Kevon Ronnie, a 22-year-old general math and science tutor, said student tutors help provide a better understanding of the curriculum than college professors.

“I take the time and focus on the area the student needs work on the most and concentrate on that,” the senior biochemistry student from Trinidad said.

Ronnie said his teaching tactics are designed to help students relax, pinpoint their weaknesses and improve them.

And for at least one of his tutees, McIntyre, his help has paid off.

“The tutoring helps me to understand my math work,” McIntyre said. “My grades went up a whole lot when I started going to the tutoring lab.”

Some tutors are aiming to open more tutoring facilities for students on campus.

“I want to open an LSAT tutoring program on campus,” said Kenneth Perkins, 21. Perkins, a senior Spanish and religion student from Fayetteville, Ga., volunteers his time to tutor students who seek additional help for classes.

“Last semester, I hosted tutoring sessions in Gibbs Hall and (the Grey Gore Complex),” Perkins said. “I now tutor students often in the library or at Jazzman’s Cafe.”

Some people say it is difficult for students to adjust their schedules in order to get the help that they need.

“I think a lot of students don’t want to take the time,” Allison Lockard said.

Lockard, an employee at FAMU’s Sunshine Manor, which houses the University’s counseling center, said students should not think of tutoring as a negative thing, but as a way to seek help and improve their academic skills.

“(Students) put things off until they realize it’s too late,” she said.

Some professors recommend Perkins to their students who they identify as needing additional help.

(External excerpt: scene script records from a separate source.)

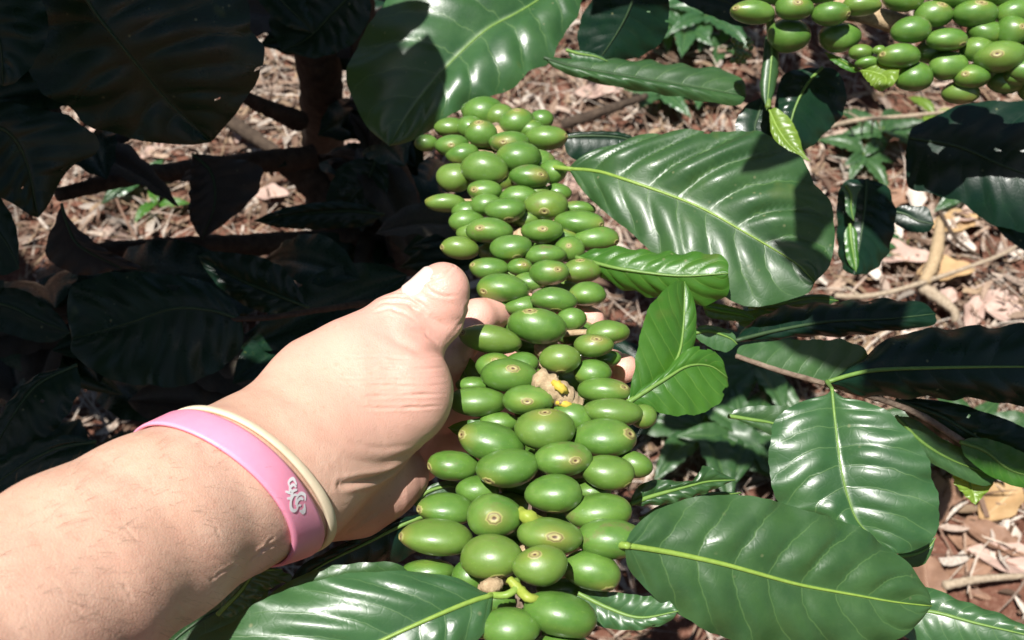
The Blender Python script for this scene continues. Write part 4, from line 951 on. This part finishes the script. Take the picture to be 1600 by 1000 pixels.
CRS = [([(530,757),(565,751),(600,743),(625,728),(648,705)], .0020, .0013), ([(535,715),(570,722),(600,722),(640,708),(665,685)], .0005, .0016),
       ([(545,690),(590,700),(640,695)], .00018, .0010), ([(592,476),(612,472),(640,478),(662,492)], .0009, .0009), ([(600,466),(622,463),(648,470),(668,484)], .0007, .0008), ([(586,488),(606,484),(630,490),(650,502)], .0006, .0008), ([(612,458),(632,458),(652,464)], .0004, .0007), ([(640,512),(662,520),(684,536)], .0006, .0012), ([(600,520),(640,545),(690,552)], .0007, .0022), ([(668,452),(690,462),(715,462)], .0003, .0007),
       ([(644,446),(668,440),(692,432),(706,420)], .0006, .0007), ([(706,420),(712,410),(705,402)], .0004, .0006), ([(735,470),(722,500),(700,530)], .0004, .001),
       ([(530,840),(560,818),(600,790)], .0004, .001), ([(400,870),(415,855),(432,850)], .0006, .0008), ([(385,880),(405,860),(425,842)], .0005, .0007),
       ([(330,905),(350,890),(372,880)], .0004, .0006)]
for y in (560, 577, 592, 603, 618, 636):
    CRS.append(([(520+rng.uniform(0, 50), y+rng.uniform(-3, 3)), (590, y+rng.uniform(-2, 2)), (650, y+rng.uniform(-2, 2)), (700-abs(y-600)*.3, y-2)], rng.uniform(.00026, .00048), .0006))
for k in range(7):
    x, y = rng.uniform(60, 400), rng.uniform(700, 960); a = rng.uniform(-.9, -.3)+1.6; l = rng.uniform(15, 45)
    CRS.append(([(x, y), (x+math.cos(a)*l*.5+2, y+math.sin(a)*l*.5), (x+math.cos(a)*l, y+math.sin(a)*l)], .00014, .0006))
for q in CRS: crease(*q)

def mat_skin():
    m = N('skin'); oc = m.n('ShaderNodeTexCoord').outputs['Object']
    n1 = m.noise(oc, 38, 4, .6); n2 = m.noise(oc, 420, 4, .65); n3 = m.noise(oc, 110, 3, .6)
    pk = m.n('ShaderNodeAttribute', attribute_name='pink').outputs['Fac']
    c = m.ramp(n1, [(.3, (.58, .355, .255)), (.7, (.66, .425, .315))])
    c = m.mix(m.rng(n3, .42, .68, 0, .45), c, (.54, .29, .21, 1))
    c = m.mix(m.math('MULTIPLY', pk, .8), c, m.mix(n3, (.56, .27, .215, 1), (.69, .40, .33, 1)))
    c = m.mix(m.rng(n2, .58, .72, 0, .4), c, (.44, .24, .16, 1))
    vo = m.n('ShaderNodeTexVoronoi', feature='DISTANCE_TO_EDGE'); vo.inputs['Scale'].default_value = 900; m.l(oc, vo.inputs['Vector'])
    h = m.math('ADD', m.math('MULTIPLY', m.rng(vo.outputs['Distance'], 0, .15, 0, 1), .6), n2)
    wv = m.n('ShaderNodeTexWave', wave_type='BANDS', bands_direction='DIAGONAL'); wv.inputs['Scale'].default_value = 75; wv.inputs['Distortion'].default_value = 9; wv.inputs['Detail'].default_value = 3
    m.l(oc, wv.inputs['Vector']); h = m.math('ADD', h, m.math('MULTIPLY', wv.outputs['Fac'], .5))
    b = m.bsdf(c, .43, Specular_IOR_Level=.5, Subsurface_Weight=.18, Subsurface_Scale=.005, Normal=m.bump(h, .27, .0005))
    b.inputs['Subsurface Radius'].default_value = (1, .35, .2)
    m.l(b.outputs[0], m.out.inputs[0]); return m.m
M['skin'] = mat_skin()
# pinker towards palm and fingers
w0 = P(430, 735, .43); w1 = P(640, 600, .46); pk = np.clip(((HV-w0)@(w1-w0))/((w1-w0)@(w1-w0)), 0, 1)
hand = mesh_obj('hand_and_forearm', HV, [tuple(int(v) for v in q) for q in HF], M['skin'], person, origin=P(430, 735, .43), attrs={'pink': pk})

# thumbnail, lying on the skin
def march(o, dr, t0=.05, off=0.0):
    """from outside towards the surface along -dr: returns point with sdf = off"""
    n = len(o); lo_ = np.zeros(n); hi_ = np.full(n, t0)
    for _ in range(26):
        mid = (lo_+hi_)/2; v = body_sdf(o+dr*mid[:, None])-off; lo_ = np.where(v < 0, mid, lo_); hi_ = np.where(v < 0, hi_, mid)
    return o+dr*((lo_+hi_)/2)[:, None]
m = simple('nail', (.66, .50, .44), (.76, .62, .56), 120, .25, .1, .0003, spec=.5, Coat_Weight=.3)
tc = P(690, 452, .469)
ax = norm(P(697, 440, .469)-P(650, 498, .470)); no = norm(-RT*.62+UP*.62+BK*.50); no = norm(no-ax*(no@ax)); sd = np.cross(ax, no)
V = []; nn = 17; mmn = 13
for i in range(nn):
    for j in range(mmn):
        a = (i/(nn-1)*2-1); b = (j/(mmn-1)*2-1)
        e = (1-abs(a)**3.2)**.5 if abs(a) < 1 else 0
        V.append(tc + ax*(-.0030+a*.0078) + sd*(b*.0062*(.25+.75*e)))
V = np.array(V); dirs = np.tile(no, (len(V), 1))
NVt = march(V, dirs, .03, 0.0); edge = np.array([max(abs(i/(nn-1)*2-1), abs(j/(mmn-1)*2-1)) for i in range(nn) for j in range(mmn)])
NVt = NVt + no*(.0009-.0013*np.clip((edge-.8)/.2, 0, 1))[:, None]
mesh_obj('thumbnail', NVt, [(i*mmn+j, i*mmn+j+1, (i+1)*mmn+j+1, (i+1)*mmn+j) for i in range(nn-1) for j in range(mmn-1)], m, hand)

# hairs of the forearm
nrm = norm(grad(body_sdf, HV)); fa = norm(P(430, 735, .43)-P(120, 882, .355))
cand = np.where(((HV-P(330, 770, .40))@fa < .0) & (((HV-P(120, 760, .36))@UP) > -.06))[0]
hv = []; hf = []
for i in rng.choice(cand, 900):
    p = HV[i]; n0 = nrm[i]; t = norm(fa*.7+n0*.40-UP*.3+rng.normal(0, .16, 3)); l = rng.uniform(.003, .0085); s = norm(np.cross(t, n0))*.00003
    c1 = p+t*l*.5+n0*l*.1; c2 = p+t*l-n0*l*.12; b = len(hv)
    hv += [p-s, p+s, c1-s*.8, c1+s*.8, c2]; hf += [(b, b+1, b+3, b+2), (b+2, b+3, b+4)]
hm = simple('arm_hair', (.04, .022, .012), (.07, .04, .02), 50, .5)
ho = mesh_obj('arm_hair', hv, hf, hm, hand, smooth=False); ho['kind'] = 'stuff'

# bands -------------------------------------------------------------------
BC = P(352, 762, .408)
e_maj = norm(P(478, 862, .413)-P(226, 668, .403))
nb = norm(RT*.46+UP*.60+FW*.66); nb = norm(nb-e_maj*(nb@e_maj)); e_min = np.cross(nb, e_maj)
if (e_min@BK) < 0: e_min = -e_min
def ring_pt(th, s, off):
    """surface point of the wrist in direction th of the ring plane shifted s along the arm"""
    th = np.atleast_1d(th); s = np.broadcast_to(s, th.shape); off = np.broadcast_to(off, th.shape)
    o = BC+nb*s[:, None]; dr = np.cos(th)[:, None]*e_maj+np.sin(th)[:, None]*e_min
    # centre the ring on the arm axis
    lo_ = np.full(len(th), .006); hi_ = np.full(len(th), .075)
    for _ in range(24):
        mid = (lo_+hi_)/2; v = body_sdf(o+dr*mid[:, None]); lo_ = np.where(v < 0, mid, lo_); hi_ = np.where(v < 0, hi_, mid)
    return o+dr*((lo_+hi_)/2+off)[:, None]
def smooth_ring(r, k):
    for _ in range(k): r = .5*r+.25*(np.roll(r, 1, 0)+np.roll(r, -1, 0))
    return r
def band(name, s0, s1, off, thick, matn, nth=160, label='', cat='', shift=lambda th: 0*th):
    th = np.linspace(0, 2*math.pi, nth, endpoint=False)
    prof = [(0, 0), (.02, .75), (.12, 1), (.5, 1.04), (.88, 1), (.98, .75), (1, 0), (.5, -.02)]
    rings = []
    for (a, b) in prof:
        s = s0+(s1-s0)*a+shift(th)
        r0 = smooth_ring(ring_pt(th, s, 0), 14)
        dr = np.cos(th)[:, None]*e_maj+np.sin(th)[:, None]*e_min
        rings.append(r0+dr*(off+thick*b))
    V = np.concatenate(rings); F = []; K = len(prof)
    for a in range(K):
        for i in range(nth):
            F.append((a*nth+i, a*nth+(i+1) % nth, ((a+1) % K)*nth+(i+1) % nth, ((a+1) % K)*nth+i))
    o = mesh_obj(name, V, F, M[matn], origin=BC); tag(o, label, cat); return o
M['pink'] = simple('pink_silicone', (.80, .27, .40), (.86, .33, .46), 40, .45, .05, .0003, spec=.5, Subsurface_Weight=.15, Subsurface_Scale=.003)
M['cream'] = simple('cream_rubber', (.66, .55, .38), (.74, .63, .45), 200, .5, .15, .0004, spec=.4)
M['ink'] = simple('white_print', (.88, .85, .86), (.92, .89, .90), 200, .5, .05, .0002)
BS0, BS1 = -.0075, .0058
wb = band('wristband', BS0, BS1, .0008, .0016, 'pink', label='pink silicone wristband with white print round the wrist', cat='wristband')
band('rubber_band', .0069, .0103, .0004, .0015, 'cream', label='thin cream rubber band beside the pink wristband', cat='rubber band', shift=lambda th: .0014*np.sin(th+.6))
# white print: A U R letters and a swirl
def ink(strokes, th0, sc, wid):
    allV = []; allF = []
    for st in strokes:
        p = spline([(x, y, 0) for x, y in st], 26)[:, :2]
        tg = norm(np.gradient(p, axis=0)); nn_ = np.stack([-tg[:, 1], tg[:, 0]], 1)
        w = wid*(.35+.65*np.sin(np.linspace(.25, math.pi-.25, 26)))
        for sgn in (-1, 1):
            q = p+nn_*w[:, None]*sgn
            th = th0+q[:, 0]*sc; s = (BS0+BS1)/2+q[:, 1]*.0052
            base = ring_pt(np.atleast_1d(th), s, 0)
            dr = np.cos(th)[:, None]*e_maj+np.sin(th)[:, None]*e_min
            allV.append((base+dr*.00251, len(p)))
        b = sum(len(v) for v, _ in allV[:-2])
        allF += [(b+i, b+i+1, b+26+i+1, b+26+i) for i in range(25)]
    return np.concatenate([v for v, _ in allV]), allF
# x runs round the wrist (towards the lower side = negative), y across the band
st = [[(-.9, -.2), (-1.5, .1), (-.9, .4)], [(-1.2, -.1), (-1.2, .3)],
      [(-.8, .6), (-.4, .8), (.1, .55), (.2, .1), (-.1, -.3)], [(-.7, .1), (-.45, -.1), (-.5, -.5), (.0, -.75), (.5, -.5), (.6, .0), (.2, .3)],
      [(-.55, .5), (-.2, .35), (-.1, .0), (-.35, -.3)], [(.6, .5), (.9, .1), (.7, -.3), (1.0, -.6)], [(.8, .55), (1.2, .45), (1.3, .05), (.95, -.05), (1.5, -.4)], [(.9, .7), (1.5, .75), (1.7, .3), (1.4, .1)]]
V, F = ink(st, .92, .13, .13)
mesh_obj('printed_emblem', V, F, M['ink'], wb)

# ================================================================== prune the added light-blocking leaves where the sun comes through
bpy.context.view_layer.update()
def prune(pts):
    for rnd in range(6):
        dg = bpy.context.evaluated_depsgraph_get(); kill = set()
        for (x, y) in pts:
            dr = Vector(norm(P(x, y, 1)-CAM)); h, p, _, _, hit, _ = S.ray_cast(dg, Vector(CAM), dr)
            if not h: continue
            root = hit
            while root.parent: root = root.parent
            if root == tr or 'shade_toned_leaf' in [m_.name for m_ in hit.data.materials] or hit.data.materials[0].name == 'dark_midrib': continue
            p = p+Vector(SUN)*.002
            for k in range(6):
                h, p, _, _, ob, _ = S.ray_cast(dg, p, Vector(SUN))
                if not h: break
                if ob.name in LIGHT_BLOCKERS: kill.add(ob.name)
                p = p+Vector(SUN)*.002
        if not kill: break
        for n in kill:
            LIGHT_BLOCKERS.discard(n); bpy.data.objects.remove(bpy.data.objects[n])
        bpy.context.view_layer.update()
PX = [(x, y) for x in range(690, 890, 28) for y in range(8, 130, 24) if y < 150-(x-690)*.0 and x > 640+(y*.55)]
PX += [(x, y) for x in range(1150, 1600, 25) for y in (5, 20)] + [(x, y) for x in range(1400, 1600, 25) for y in (40, 60, 80)]
PX += [(x, y) for x in range(390, 460, 16) for y in range(100, 235, 22)] + [(x, 240) for x in (255, 275, 295)] + [(x, y) for x in range(170, 500, 30) for y in (310, 340, 365)]
PX += [(30, 330), (60, 345), (80, 400), (420, 290), (460, 300)]
PX += [(x, y) for x in range(1310, 1600, 24) for y in range(380, 520, 22)] + [(x, y) for x in range(1300, 1410, 22) for y in range(215, 290, 18)]
PX += [(x, y) for x in range(1450, 1600, 24) for y in range(790, 960, 24)] + [(x, y) for x in range(860, 1160, 40) for y in (130, 155, 175, 200)]
PX += [(x, y) for x in range(900, 1180, 35) for y in range(230, 470, 30)] + [(x, y) for x in range(700, 1450, 40) for y in range(180, 990, 45) if not (1000 < x and y < 620)]
PX += [(x, y) for x in range(0, 740, 50) for y in range(430, 990, 40) if y > 760-x*.62] + [(1225, 210), (1240, 230), (1370, 110), (1390, 120), (1520, 760), (1200, 570)]
prune(PX)
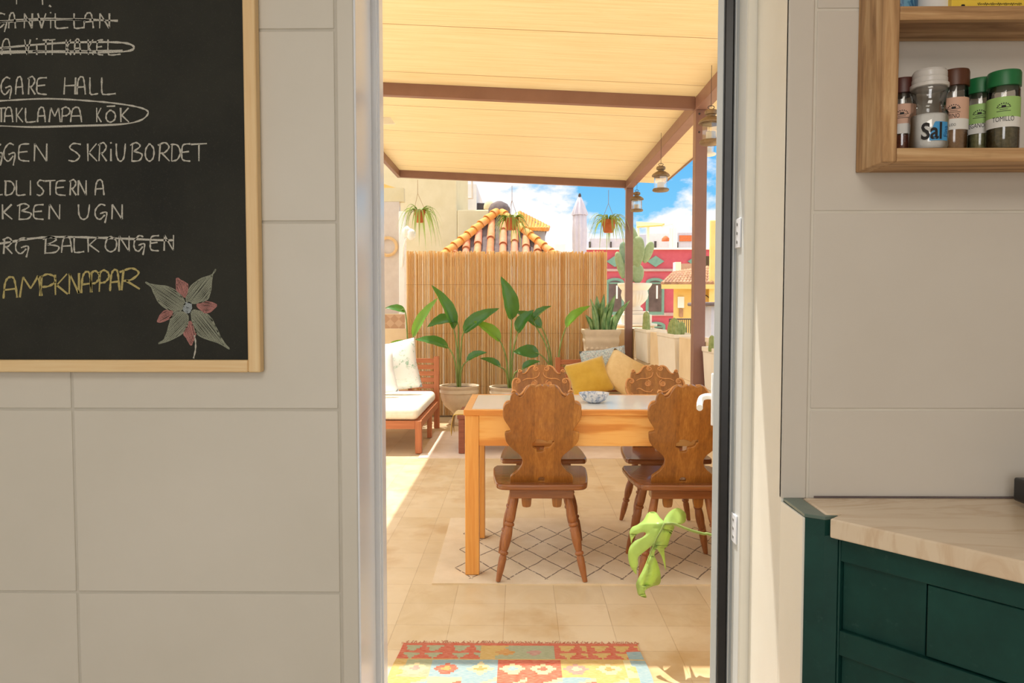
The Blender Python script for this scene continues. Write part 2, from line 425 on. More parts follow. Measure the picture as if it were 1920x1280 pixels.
MT['pot_terracotta'] = plain('terracotta', (196, 104, 62), (210, 122, 76), rough=.75, scale=14, bump=.1)
MT['brown_metal'] = plain('brown painted steel', (138, 102, 92), (148, 112, 102), rough=.42, scale=5)
def roofpanel():
    m = Mat('cream roof panel'); v = m.coords((1.3, 34, 1)); f = m.noise(v, 2, 5, .6)
    sp = m.noise(m.coords((3, 16, 1)), 4, 3)
    c = m.ramp(f, [(.3, lin((236, 217, 178))), (.55, lin((243, 229, 196))), (.8, lin((249, 239, 214)))])
    c = m.mix(m.ramp(sp, [(.66, (0, 0, 0, 1)), (.78, (.5, .5, .5, 1))]), c, lin((226, 196, 140)))
    # seams between the panels every 0.8 m
    sep = m.new('ShaderNodeSeparateXYZ'); m.link(m.coords((1, 1 / .8, 1), loc=(0, .08, 0)), sep.inputs[0])
    fr = m.math('FRACT', sep.outputs[1]); ln = m.math('LESS_THAN', fr, .010)
    c = m.mix(ln, c, lin((178, 146, 98)))
    m.color(c); m.set(.42, spec=.35); m.translucent(c, .27); return m.m
MT['roofpanel'] = roofpanel()
def reed():
    m = Mat('split bamboo reed'); g = m.new('ShaderNodeNewGeometry'); v = m.coords((6, 6, 1)); f = m.noise(v, 9, 6, .7)
    k = m.noise(m.coords((40, 40, 7)), 5, 3)
    c = m.ramp(g.outputs['Random Per Island'], [(0, lin((216, 172, 114))), (.3, lin((244, 210, 156))), (.72, lin((250, 228, 186))), (.8, lin((250, 240, 220))), (1, lin((252, 246, 232)))])
    c = m.mix(m.ramp(f, [(.42, (0, 0, 0, 1)), (.7, (.6, .6, .6, 1))]), c, lin((224, 180, 122)))
    c = m.mix(m.ramp(k, [(.62, (0, 0, 0, 1)), (.74, (.6, .6, .6, 1))]), c, lin((232, 186, 96)))
    m.color(c); m.set(.55); m.translucent(lin((252, 228, 176)), .40); return m.m
MT['reed'] = reed()
MT['wire'] = plain('dark wire', (168, 130, 86), rough=.6)
MT['table_pine'] = wood('varnished pine', (218, 144, 70), (244, 188, 112), 'x', 1, .32, cathedral=True, c3=(236, 170, 92))
MT['table_leg'] = wood('varnished pine upright', (220, 148, 72), (238, 178, 102), 'z', 1, .32)
MT['table_white'] = plain('white laminate', (232, 228, 220), (238, 234, 227), rough=.16, scale=3)
MT['chair_back'] = wood('walnut stained board', (128, 80, 33), (184, 128, 60), 'z', 1, .3, c3=(158, 102, 43), coat=.2, planks=.085)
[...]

“The students are usually receptive, but their teachers tend to talk to me and tell me what the students need,” Perkins said. “Once the students begin tutoring, they eventually are trying to prove their abilities to themselves and no longer to the teacher.”

Although tutors help others, they often learn a few things in the process.

“Tutoring others is preparing me for a summer admissions program for dental school,” Ronnie said. “This has taught me how to understand people.”

For Perkins, it is a little different. He influences students just as other people helped him.

“There has been times when I was able to understand something a little clearer by teaching it to someone else,” he said. “It has helped me to use my skills to help others and raise up other people.”